- Aim of the task
Reproduce the data below in full and exclude every picture.

- Supplied data

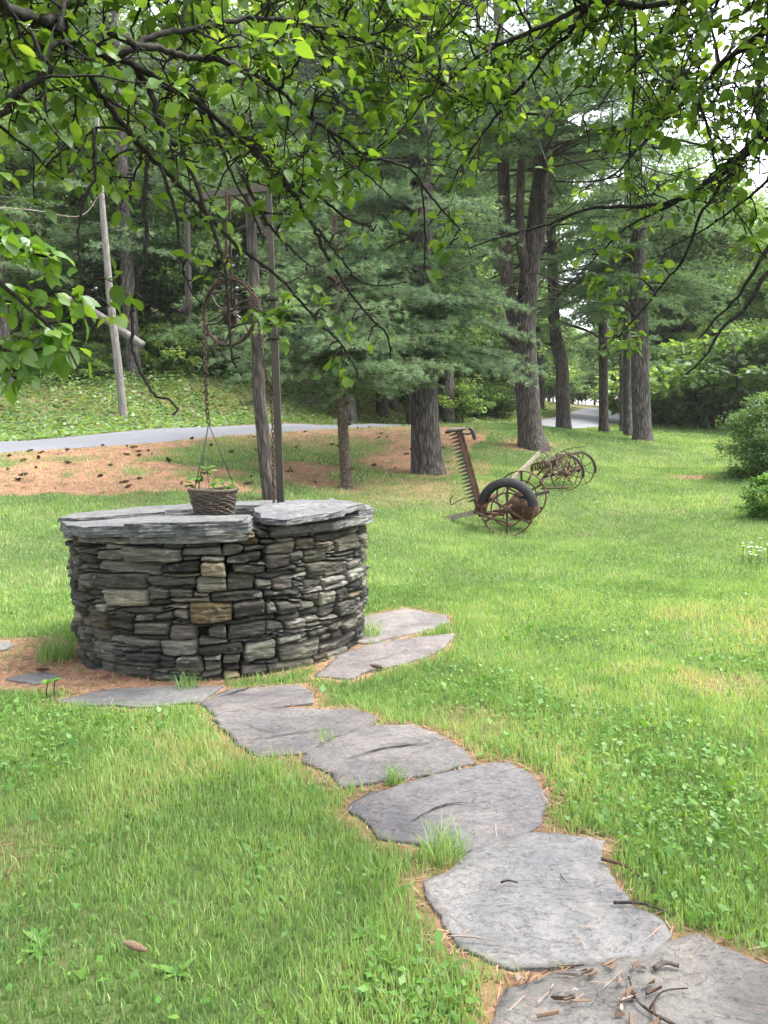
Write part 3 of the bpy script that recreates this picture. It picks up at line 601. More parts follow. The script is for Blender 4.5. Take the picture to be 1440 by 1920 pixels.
# post with pulley wheel, chains and basket
pd = 5.86
pb = P(527, 948, pd); pb = np.array([pb[0], pb[1], WH - 0.12]); ptop = P(503, 330, pd)
post = thing("well_post", "slim weathered square post rising from the well, with two collars and an arm", "post", pb)
b = MB()
pa = lambda v: P(527 - 20.0 * (948 - v) / 515.0, v, pd)
b.add(*bar(pb, pa(640), 0.052, 0.054, (0, 1, 0))); b.build("post", M['post_paint'], post, False)
b = MB(); b.add(*bar(pa(640), ptop, 0.036, 0.038, (0, 1, 0))); b.build("upper_post", M['post_paint'], post, False)
for v in (633, 560):
    b = MB(); c = pa(v); b.add(*box(c, np.array([.042, 0, 0]), np.array([0, .042, 0]), np.array([0, 0, .012])))
    b.add(*box(c + [-.045, -.01, -.02], np.array([.012, 0, 0]), np.array([0, .012, 0]), np.array([0, 0, .012]))); b.build("collar", M['dark_iron'], post, False)
armL = P(350, 372, 5.72)
b = MB(); b.add(*bar(pa(352), armL, 0.05, 0.035)); b.add(*bar(pa(455), P(455, 362, pd), 0.03, 0.03)); b.build("arm", M['post_paint'], post, False)
hook_at = pa(742) + np.array([-0.045, -0.02, 0])
b = MB(); b.add(*tube(smooth_path([hook_at + [.05, 0, .02], hook_at + [0, 0, .015], hook_at + [-.02, -.01, -.012], hook_at + [.005, -.015, -.035], hook_at + [.02, -.01, -.015]], 14), 0.009, 6)); b.build("hook", M['chain_iron'], post)
b = MB(); b.add(*tube(smooth_path([armL, P(352, 470, 5.72), P(353, 540, 5.72), P(350, 572, 5.72), P(338, 586, 5.72)], 20), np.linspace(0.02, 0.026, 20), 6)); b.build("iron_strap", M['dark_iron'], post)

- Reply
Write part 3 of the bpy script that recreates this picture. It picks up at line 601. More parts follow. The script is for Blender 4.5. Take the picture to be 1440 by 1920 pixels.
# post with pulley wheel, chains and basket
pd = 5.86
pb = P(527, 948, pd); pb = np.array([pb[0], pb[1], WH - 0.12]); ptop = P(503, 330, pd)
post = thing("well_post", "slim weathered square post rising from the well, with two collars and an arm", "post", pb)
b = MB()
pa = lambda v: P(527 - 20.0 * (948 - v) / 515.0, v, pd)
b.add(*bar(pb, pa(640), 0.052, 0.054, (0, 1, 0))); b.build("post", M['post_paint'], post, False)
b = MB(); b.add(*bar(pa(640), ptop, 0.036, 0.038, (0, 1, 0))); b.build("upper_post", M['post_paint'], post, False)
for v in (633, 560):
    b = MB(); c = pa(v); b.add(*box(c, np.array([.042, 0, 0]), np.array([0, .042, 0]), np.array([0, 0, .012])))
    b.add(*box(c + [-.045, -.01, -.02], np.array([.012, 0, 0]), np.array([0, .012, 0]), np.array([0, 0, .012]))); b.build("collar", M['dark_iron'], post, False)
armL = P(350, 372, 5.72)
b = MB(); b.add(*bar(pa(352), armL, 0.05, 0.035)); b.add(*bar(pa(455), P(455, 362, pd), 0.03, 0.03)); b.build("arm", M['post_paint'], post, False)
hook_at = pa(742) + np.array([-0.045, -0.02, 0])
b = MB(); b.add(*tube(smooth_path([hook_at + [.05, 0, .02], hook_at + [0, 0, .015], hook_at + [-.02, -.01, -.012], hook_at + [.005, -.015, -.035], hook_at + [.02, -.01, -.015]], 14), 0.009, 6)); b.build("hook", M['chain_iron'], post)
b = MB(); b.add(*tube(smooth_path([armL, P(352, 470, 5.72), P(353, 540, 5.72), P(350, 572, 5.72), P(338, 586, 5.72)], 20), np.linspace(0.02, 0.026, 20), 6)); b.build("iron_strap", M['dark_iron'], post)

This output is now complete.